===== Information provided

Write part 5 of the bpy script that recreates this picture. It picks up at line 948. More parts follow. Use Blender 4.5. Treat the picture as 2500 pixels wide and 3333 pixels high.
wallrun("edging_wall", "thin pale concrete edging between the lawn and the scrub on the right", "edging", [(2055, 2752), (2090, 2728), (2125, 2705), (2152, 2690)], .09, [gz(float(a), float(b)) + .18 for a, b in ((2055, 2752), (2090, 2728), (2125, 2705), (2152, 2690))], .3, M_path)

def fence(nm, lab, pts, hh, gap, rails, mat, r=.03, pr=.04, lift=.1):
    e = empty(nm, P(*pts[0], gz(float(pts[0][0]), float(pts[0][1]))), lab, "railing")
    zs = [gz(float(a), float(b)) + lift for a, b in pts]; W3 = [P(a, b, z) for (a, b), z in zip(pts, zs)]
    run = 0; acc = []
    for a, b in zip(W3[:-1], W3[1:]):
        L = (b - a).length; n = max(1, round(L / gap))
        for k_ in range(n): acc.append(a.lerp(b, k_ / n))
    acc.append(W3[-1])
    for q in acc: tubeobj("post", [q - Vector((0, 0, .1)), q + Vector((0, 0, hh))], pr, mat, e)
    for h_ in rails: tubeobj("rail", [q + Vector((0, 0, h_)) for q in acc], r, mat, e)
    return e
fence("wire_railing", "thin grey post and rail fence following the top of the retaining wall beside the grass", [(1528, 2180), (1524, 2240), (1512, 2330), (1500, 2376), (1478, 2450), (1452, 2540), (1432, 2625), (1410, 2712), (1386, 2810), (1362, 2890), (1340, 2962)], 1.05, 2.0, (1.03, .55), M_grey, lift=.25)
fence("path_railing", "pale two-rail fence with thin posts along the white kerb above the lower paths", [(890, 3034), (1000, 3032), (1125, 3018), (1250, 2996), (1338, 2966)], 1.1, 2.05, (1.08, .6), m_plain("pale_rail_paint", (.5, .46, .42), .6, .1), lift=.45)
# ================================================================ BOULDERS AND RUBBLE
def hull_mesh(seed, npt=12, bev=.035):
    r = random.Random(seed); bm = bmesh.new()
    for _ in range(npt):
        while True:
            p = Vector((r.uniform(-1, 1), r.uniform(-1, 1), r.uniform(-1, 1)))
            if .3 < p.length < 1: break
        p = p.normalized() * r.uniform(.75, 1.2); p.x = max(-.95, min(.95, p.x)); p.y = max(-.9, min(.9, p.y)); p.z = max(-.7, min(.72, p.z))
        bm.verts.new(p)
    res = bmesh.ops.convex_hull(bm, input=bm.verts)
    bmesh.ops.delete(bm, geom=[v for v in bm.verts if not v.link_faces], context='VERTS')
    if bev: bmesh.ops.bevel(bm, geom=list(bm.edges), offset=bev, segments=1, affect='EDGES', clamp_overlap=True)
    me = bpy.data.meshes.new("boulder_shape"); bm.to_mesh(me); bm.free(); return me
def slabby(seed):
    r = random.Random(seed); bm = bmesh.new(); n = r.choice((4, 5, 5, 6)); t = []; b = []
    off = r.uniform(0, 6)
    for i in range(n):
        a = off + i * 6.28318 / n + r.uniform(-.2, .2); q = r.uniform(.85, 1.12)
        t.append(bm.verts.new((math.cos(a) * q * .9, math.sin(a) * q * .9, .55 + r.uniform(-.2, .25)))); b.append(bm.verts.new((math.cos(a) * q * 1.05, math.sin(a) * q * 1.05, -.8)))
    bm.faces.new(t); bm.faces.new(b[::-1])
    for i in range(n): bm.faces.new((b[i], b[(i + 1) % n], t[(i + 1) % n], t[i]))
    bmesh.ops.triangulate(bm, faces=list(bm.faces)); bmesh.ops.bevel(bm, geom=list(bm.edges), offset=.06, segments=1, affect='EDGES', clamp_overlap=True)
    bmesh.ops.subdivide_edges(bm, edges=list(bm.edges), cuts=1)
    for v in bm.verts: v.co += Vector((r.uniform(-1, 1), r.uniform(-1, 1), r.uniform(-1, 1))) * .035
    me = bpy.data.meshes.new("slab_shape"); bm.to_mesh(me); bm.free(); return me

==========

Everything from the first line above up to and including the line that contains "2690))], .3, M_path)" should be printed exactly; please print only that.

__Solution to this problem__.
Write part 5 of the bpy script that recreates this picture. It picks up at line 948. More parts follow. Use Blender 4.5. Treat the picture as 2500 pixels wide and 3333 pixels high.
wallrun("edging_wall", "thin pale concrete edging between the lawn and the scrub on the right", "edging", [(2055, 2752), (2090, 2728), (2125, 2705), (2152, 2690)], .09, [gz(float(a), float(b)) + .18 for a, b in ((2055, 2752), (2090, 2728), (2125, 2705), (2152, 2690))], .3, M_path)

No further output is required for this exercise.